日本的雇用形態の本質

日本企業、とくに大企業の人事管理の他国と比較した場合の大きな特徴などのようなところにあるのでしょうか。それに関して、濱口(2009)は、日本企業における正社員を対象とする人事管理の特徴として、「ジョブなきメンバーシップ」の雇用形態を挙げています。


日本以外の国の多くでは「職務を特定した上でそれを遂行する人材を雇う」という考えが普通です。それに対して、日本では、職務を特定せず「組織の一員として従業員を雇う」という考え方が主流です。これが、ジョブではなく、メンバーシップとして人を雇うという考え方です。


正社員のメンバーシップ型雇用の日本企業にとって重要になるのが、入り口としての新卒一括採用であり、出口としての定年制です。とりわけ、定年制を設けているということは、逆に言えば「定年までは雇用を保証する」という姿勢を明確にしていることになります。

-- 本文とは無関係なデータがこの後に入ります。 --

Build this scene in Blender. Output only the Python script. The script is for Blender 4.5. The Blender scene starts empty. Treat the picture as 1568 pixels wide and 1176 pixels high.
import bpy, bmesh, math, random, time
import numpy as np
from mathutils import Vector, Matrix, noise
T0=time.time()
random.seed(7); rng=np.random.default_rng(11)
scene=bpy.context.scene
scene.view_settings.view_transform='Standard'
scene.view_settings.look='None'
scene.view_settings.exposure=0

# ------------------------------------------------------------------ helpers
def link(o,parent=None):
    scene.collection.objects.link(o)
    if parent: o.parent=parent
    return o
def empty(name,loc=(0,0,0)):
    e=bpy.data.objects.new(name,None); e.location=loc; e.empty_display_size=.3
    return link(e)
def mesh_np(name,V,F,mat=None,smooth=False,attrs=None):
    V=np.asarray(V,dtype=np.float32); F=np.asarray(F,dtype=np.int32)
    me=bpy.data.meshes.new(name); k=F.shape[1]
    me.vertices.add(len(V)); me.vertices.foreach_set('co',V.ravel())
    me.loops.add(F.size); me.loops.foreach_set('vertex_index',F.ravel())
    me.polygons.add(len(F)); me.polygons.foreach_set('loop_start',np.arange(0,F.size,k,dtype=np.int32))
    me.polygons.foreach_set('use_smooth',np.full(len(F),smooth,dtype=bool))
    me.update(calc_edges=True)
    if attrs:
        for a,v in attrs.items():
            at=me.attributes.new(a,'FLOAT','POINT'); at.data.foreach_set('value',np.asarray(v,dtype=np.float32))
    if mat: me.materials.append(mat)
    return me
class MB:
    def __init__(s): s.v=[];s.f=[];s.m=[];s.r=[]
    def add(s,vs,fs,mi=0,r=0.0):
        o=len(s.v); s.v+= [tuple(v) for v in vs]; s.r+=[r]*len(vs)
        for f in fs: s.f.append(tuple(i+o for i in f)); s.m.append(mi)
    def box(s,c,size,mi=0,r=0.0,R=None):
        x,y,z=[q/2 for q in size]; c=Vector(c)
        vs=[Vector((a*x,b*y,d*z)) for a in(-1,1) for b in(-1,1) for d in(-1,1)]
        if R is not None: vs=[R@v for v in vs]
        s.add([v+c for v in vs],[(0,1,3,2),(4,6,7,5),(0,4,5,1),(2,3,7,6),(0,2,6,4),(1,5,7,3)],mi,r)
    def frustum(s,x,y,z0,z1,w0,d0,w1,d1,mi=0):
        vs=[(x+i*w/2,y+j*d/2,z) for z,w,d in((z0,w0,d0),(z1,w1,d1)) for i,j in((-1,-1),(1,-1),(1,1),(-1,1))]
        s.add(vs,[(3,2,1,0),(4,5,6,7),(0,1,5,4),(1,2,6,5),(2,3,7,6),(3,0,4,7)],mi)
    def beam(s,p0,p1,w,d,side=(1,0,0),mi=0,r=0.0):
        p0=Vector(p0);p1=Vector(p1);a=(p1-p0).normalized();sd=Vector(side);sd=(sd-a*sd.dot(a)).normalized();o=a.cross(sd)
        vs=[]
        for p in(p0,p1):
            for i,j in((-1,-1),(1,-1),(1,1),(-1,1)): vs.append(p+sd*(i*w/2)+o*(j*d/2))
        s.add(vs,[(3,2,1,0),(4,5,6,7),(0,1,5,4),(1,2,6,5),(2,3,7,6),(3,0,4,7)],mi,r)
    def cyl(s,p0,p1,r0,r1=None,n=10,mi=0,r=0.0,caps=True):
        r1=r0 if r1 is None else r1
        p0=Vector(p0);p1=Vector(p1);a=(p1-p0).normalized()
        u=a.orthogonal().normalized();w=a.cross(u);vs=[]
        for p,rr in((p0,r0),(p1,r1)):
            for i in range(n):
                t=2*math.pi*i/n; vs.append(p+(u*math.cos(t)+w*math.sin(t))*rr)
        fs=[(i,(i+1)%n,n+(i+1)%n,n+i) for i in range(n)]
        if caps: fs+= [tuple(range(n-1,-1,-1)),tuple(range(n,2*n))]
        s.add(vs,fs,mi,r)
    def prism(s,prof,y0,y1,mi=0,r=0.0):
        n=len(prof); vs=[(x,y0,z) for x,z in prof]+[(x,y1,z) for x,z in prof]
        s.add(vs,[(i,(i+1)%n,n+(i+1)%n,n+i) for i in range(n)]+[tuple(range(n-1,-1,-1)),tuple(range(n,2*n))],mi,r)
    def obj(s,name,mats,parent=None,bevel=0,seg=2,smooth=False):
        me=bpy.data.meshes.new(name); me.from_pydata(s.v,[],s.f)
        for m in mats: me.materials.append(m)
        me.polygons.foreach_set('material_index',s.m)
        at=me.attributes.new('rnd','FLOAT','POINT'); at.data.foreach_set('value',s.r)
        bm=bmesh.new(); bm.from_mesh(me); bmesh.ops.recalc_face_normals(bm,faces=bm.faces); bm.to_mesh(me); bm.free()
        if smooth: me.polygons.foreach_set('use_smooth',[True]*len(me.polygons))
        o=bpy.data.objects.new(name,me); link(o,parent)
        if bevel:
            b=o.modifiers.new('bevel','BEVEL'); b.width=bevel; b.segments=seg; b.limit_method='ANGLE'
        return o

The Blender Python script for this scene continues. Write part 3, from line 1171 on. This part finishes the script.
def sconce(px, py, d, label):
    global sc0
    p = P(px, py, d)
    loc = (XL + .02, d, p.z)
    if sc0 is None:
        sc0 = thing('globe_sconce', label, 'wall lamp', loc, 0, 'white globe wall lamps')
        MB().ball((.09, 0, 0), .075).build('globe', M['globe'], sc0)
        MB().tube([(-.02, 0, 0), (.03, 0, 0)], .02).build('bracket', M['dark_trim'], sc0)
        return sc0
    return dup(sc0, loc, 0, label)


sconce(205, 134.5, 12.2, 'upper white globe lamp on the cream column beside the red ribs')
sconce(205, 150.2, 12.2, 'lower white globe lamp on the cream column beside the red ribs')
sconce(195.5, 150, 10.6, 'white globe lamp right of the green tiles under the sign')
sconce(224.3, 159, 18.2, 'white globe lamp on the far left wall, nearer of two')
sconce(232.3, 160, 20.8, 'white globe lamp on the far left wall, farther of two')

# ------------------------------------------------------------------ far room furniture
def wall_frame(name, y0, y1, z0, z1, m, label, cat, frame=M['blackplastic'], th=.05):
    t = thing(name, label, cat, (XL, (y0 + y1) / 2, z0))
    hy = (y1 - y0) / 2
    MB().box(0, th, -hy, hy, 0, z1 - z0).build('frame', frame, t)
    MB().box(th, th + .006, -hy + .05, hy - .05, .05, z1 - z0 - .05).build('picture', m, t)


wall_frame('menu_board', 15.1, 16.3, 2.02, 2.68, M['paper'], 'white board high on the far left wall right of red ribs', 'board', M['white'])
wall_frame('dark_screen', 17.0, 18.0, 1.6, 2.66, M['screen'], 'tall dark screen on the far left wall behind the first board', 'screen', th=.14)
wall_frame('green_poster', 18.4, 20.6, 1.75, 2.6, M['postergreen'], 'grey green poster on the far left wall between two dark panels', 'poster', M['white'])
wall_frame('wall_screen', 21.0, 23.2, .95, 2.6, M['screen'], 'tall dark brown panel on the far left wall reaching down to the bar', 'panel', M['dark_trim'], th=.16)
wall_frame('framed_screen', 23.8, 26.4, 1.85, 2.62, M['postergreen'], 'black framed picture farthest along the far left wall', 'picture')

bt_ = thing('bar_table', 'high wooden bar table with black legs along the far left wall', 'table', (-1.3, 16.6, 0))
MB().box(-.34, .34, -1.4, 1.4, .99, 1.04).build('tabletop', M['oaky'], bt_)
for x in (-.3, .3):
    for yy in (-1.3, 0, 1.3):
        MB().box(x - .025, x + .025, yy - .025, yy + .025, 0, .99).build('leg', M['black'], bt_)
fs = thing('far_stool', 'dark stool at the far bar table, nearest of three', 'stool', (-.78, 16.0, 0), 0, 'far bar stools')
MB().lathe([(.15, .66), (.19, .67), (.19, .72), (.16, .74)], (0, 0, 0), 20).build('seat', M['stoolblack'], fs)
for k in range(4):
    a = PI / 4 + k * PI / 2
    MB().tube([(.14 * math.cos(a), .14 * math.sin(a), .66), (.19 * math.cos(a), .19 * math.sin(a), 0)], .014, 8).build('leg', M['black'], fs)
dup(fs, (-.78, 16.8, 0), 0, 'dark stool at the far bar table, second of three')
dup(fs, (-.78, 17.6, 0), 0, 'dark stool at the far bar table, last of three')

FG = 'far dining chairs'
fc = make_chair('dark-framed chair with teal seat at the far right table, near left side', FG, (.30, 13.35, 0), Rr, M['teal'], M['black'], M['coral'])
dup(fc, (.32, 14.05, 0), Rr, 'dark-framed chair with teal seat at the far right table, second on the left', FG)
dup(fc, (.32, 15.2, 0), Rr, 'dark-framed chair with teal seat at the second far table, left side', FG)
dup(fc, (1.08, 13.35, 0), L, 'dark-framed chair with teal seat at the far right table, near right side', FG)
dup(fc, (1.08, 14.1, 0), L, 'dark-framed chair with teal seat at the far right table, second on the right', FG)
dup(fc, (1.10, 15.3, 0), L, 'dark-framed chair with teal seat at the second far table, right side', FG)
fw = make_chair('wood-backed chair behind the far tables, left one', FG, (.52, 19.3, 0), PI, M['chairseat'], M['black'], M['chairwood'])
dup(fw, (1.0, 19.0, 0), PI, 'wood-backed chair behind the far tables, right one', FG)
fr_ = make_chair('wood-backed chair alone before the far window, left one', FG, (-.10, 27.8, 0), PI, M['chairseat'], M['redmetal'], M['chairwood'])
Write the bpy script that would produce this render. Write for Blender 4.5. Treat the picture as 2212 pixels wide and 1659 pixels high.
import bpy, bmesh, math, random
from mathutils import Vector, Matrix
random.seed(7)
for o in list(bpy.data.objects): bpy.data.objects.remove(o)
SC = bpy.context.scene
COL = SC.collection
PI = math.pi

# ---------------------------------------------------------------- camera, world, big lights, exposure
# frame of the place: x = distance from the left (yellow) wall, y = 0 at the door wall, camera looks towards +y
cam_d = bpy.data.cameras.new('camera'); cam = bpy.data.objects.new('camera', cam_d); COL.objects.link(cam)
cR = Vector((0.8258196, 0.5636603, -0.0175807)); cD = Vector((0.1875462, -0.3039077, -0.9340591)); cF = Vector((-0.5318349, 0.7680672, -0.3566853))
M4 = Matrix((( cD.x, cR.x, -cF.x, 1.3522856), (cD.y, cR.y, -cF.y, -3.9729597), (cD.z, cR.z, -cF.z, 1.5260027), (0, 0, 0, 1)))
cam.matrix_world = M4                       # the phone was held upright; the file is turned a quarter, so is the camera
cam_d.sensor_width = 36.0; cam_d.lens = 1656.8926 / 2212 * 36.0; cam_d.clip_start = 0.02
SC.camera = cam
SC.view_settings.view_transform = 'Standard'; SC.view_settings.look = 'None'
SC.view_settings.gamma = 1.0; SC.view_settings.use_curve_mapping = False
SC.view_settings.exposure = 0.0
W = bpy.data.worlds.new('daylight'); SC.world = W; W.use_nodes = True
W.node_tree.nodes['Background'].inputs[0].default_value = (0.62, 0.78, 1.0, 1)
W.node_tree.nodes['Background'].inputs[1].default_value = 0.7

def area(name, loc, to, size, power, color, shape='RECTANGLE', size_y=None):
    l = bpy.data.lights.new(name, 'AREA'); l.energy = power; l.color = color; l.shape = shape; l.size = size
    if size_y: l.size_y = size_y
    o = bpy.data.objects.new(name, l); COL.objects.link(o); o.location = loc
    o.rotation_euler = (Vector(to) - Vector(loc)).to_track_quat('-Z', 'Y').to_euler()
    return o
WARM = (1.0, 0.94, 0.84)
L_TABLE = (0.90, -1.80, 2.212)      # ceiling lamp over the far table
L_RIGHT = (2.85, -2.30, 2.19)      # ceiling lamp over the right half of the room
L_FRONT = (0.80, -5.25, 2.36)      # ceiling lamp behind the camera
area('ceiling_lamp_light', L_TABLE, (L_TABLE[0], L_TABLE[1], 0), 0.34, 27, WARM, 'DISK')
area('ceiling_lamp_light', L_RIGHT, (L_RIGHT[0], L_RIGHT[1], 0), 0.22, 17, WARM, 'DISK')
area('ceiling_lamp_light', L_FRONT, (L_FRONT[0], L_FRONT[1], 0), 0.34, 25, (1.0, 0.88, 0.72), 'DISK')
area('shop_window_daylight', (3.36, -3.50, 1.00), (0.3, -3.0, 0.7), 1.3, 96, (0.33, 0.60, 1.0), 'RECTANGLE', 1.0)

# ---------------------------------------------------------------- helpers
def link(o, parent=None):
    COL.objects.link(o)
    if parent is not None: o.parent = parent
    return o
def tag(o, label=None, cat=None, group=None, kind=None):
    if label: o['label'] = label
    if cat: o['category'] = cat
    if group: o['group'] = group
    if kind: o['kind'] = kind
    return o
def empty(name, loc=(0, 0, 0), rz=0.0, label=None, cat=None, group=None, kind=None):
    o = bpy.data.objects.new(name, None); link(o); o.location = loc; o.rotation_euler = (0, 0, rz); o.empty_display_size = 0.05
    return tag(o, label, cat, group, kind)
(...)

さらに、入り口(入学)と出口(卒業)を明確にするために、入社年次と同期入社組みの概念が重要になってきます。職業年齢に近い概念となる「年次」でいちおうの上下階層ができあがり、先輩後輩関係が形成されます。したがって、正統な新卒入社組に対して、「中途採用」は、例外であり、既存のメンバーからすると転校生であったり横入りであるというイメージがつきまとうわけです。


日本企業における正社員は「組織の一員として、組織全体の仕事を、状況に応じて役割分担しながらこなすことが期待される人材」ということになります。特定の職務を遂行することが期待されているのではなく、期待されているのはあくまで組織全体の仕事であり、当然一人ですべてはできないので、状況に応じて役割分担するわけです。


ここで重要になってくるのが、「役割」という概念です。組織や人事が職務を機軸とはしていないために、「仕事を全員で役割分担をする」という意味での「役割」が、人事管理の機軸として論理的に用いられるのです。また、組織内のすべての仕事を対象とする役割分担であるから、組織内における柔軟な配置転換、人事異動が可能になります。基幹正社員である「総合職」は、組織内のどのような仕事も担当できるように準備しておくという意味が込められているのです。